Fue un domingo distinto. Perdimos la final de la Copa del Mundo. Sin embargo, habíamos vuelto a vivir la alegría. Alegría por haber llegado hasta la instancia final del torneo de fútbol más importante del mundo. Alegría por ser espectadores de lujo del compromiso genuino de los jugadores. Alegría por las generaciones que no vivieron las alegrías pasadas. Una alegría sincera y madura, preparada para festejar con verdadero orgullo un subcampeonato. La alegría que nos regaló la Selección Nacional. Esa que, en la cotidianeidad, se nos niega. Esa que no se respira diariamente ni en el subte, ni en el tren, ni en la calle. La que no se ve reflejada en las caras de los que van a trabajar, de los que estudian o de los que caminan la ciudad.

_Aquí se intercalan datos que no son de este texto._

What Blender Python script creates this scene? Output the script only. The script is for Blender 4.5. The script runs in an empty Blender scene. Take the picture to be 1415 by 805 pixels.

Por la noche, Argentina nos mostró su otra cara. La de la derrota. Fuimos testigos de la violencia, fuimos rehenes de los inadaptados, de aquellos que están al margen. De los que no saben o no pueden festejar. Y la verdad es que la noticia no sorprende. Si nos miramos bien adentro, podremos confesar que lo podíamos suponer. Esa triste desilusión de conocer el final. Somos el país en el que se discute si la violencia fue organizada o no. Con sinceridad, organizado o no, es triste igual. O, acaso, ¿no resulta doloroso saber que existen aquellos a los que se los puede “organizar” para provocar estos desmanes?
Pero no era sólo ése el espectáculo que nos tenía preparada la noche. También vimos con asombro, o sin él, cómo ninguna de las fuerzas de seguridad cumplía con su deber. Y eso que contamos con varias. Ni la Policía Federal, ni la Policía Metropolitana actuaron para controlar la situación que se intuía ya muy descontrolada. No una, dos fuerzas de seguridad eran las que presenciaban la escena que le regalaban los violentos. Gastamos presupuesto para contar con una nueva fuerza de seguridad, pero que en los hechos no brinda seguridad. Y esto lo hacemos por dos. La anomia es total.
Perder es no conseguir lo que se espera, se desea o se ama. Derrotar es vencer o ganar en enfrentamientos cotidianos o destruir a alguien en la salud o en los bienes. Ayer, Argentina perdió en el fútbol. Porque no consiguió lo que se deseaba y se amaba. Pero eso nos llenó de orgullo, porque entendimos que no se fracasa cuando se intenta con alma y corazón, cuando se hacen todos los esfuerzos por conseguir lo anhelado. Pero, lo que es peor, ayer Argentina sufrió una derrota en la calle. La que nos demuestra que algunos pueden destruir el sueño de festejar con orgullo, lo que la Selección nos regalaba con esfuerzo.